PROVIDED MATERIAL:

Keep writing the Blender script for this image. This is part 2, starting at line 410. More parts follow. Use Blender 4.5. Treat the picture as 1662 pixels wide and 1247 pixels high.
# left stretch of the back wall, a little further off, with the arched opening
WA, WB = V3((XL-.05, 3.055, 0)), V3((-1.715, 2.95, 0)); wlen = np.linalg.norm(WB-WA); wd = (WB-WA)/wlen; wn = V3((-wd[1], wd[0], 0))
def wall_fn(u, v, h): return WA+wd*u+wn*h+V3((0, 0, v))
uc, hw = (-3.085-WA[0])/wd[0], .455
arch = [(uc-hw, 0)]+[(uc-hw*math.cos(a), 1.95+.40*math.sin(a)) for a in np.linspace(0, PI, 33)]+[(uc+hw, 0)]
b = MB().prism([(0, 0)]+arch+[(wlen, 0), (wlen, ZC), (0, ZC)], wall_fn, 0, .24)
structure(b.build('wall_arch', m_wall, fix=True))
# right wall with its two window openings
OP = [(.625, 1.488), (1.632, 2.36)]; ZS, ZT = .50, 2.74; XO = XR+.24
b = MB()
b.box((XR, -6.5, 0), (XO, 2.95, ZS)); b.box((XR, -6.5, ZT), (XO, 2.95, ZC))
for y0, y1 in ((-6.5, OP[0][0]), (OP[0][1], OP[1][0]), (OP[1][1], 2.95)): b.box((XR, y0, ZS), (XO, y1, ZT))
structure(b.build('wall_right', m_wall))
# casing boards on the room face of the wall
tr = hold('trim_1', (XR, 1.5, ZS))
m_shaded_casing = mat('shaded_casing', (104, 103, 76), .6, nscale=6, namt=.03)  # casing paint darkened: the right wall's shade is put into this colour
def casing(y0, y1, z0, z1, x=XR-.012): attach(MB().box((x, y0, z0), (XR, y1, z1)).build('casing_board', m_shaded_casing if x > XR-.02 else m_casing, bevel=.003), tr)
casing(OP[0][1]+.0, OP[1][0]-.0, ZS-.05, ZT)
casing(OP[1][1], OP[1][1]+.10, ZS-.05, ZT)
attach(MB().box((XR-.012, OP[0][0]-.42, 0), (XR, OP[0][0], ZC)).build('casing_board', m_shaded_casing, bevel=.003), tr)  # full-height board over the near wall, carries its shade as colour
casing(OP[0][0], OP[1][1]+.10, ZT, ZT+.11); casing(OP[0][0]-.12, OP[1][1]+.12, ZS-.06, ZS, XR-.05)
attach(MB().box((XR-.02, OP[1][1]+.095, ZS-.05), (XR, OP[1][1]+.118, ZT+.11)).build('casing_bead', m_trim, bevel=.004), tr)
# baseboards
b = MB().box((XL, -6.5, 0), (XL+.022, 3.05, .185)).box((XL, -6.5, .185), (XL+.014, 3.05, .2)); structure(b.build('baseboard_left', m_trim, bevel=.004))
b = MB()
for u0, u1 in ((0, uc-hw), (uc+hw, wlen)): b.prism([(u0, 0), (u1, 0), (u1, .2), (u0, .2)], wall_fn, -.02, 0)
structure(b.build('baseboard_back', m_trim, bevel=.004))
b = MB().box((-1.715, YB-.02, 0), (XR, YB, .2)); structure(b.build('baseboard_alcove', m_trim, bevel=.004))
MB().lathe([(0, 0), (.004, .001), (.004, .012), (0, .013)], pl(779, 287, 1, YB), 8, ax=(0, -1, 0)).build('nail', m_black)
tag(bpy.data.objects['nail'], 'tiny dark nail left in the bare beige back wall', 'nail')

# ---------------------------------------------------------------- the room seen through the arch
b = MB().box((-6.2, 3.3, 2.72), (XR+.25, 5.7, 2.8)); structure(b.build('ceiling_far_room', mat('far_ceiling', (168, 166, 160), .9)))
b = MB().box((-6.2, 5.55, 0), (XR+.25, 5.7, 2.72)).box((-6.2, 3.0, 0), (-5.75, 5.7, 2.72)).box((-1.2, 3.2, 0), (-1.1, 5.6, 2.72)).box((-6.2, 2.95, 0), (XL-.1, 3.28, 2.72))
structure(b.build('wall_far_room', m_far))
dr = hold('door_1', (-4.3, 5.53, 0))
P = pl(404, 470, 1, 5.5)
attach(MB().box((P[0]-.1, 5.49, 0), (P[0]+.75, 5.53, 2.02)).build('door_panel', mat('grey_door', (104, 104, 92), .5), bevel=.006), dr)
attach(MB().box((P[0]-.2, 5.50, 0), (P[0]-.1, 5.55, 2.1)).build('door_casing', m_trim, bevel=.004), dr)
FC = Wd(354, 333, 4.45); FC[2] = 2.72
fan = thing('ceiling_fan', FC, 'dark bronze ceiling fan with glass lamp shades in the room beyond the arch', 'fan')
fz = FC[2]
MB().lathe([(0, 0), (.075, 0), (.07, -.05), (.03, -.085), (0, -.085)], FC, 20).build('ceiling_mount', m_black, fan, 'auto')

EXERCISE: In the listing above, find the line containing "casing(OP[1][1], OP[1][1]+.10, ZS-.05, ZT)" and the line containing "casing(OP[0][0], OP[1][1]+.10, ZT, ZT+.11);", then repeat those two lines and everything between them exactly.

EXPECTED OUTPUT:
casing(OP[1][1], OP[1][1]+.10, ZS-.05, ZT)
attach(MB().box((XR-.012, OP[0][0]-.42, 0), (XR, OP[0][0], ZC)).build('casing_board', m_shaded_casing, bevel=.003), tr)  # full-height board over the near wall, carries its shade as colour
casing(OP[0][0], OP[1][1]+.10, ZT, ZT+.11); casing(OP[0][0]-.12, OP[1][1]+.12, ZS-.06, ZS, XR-.05)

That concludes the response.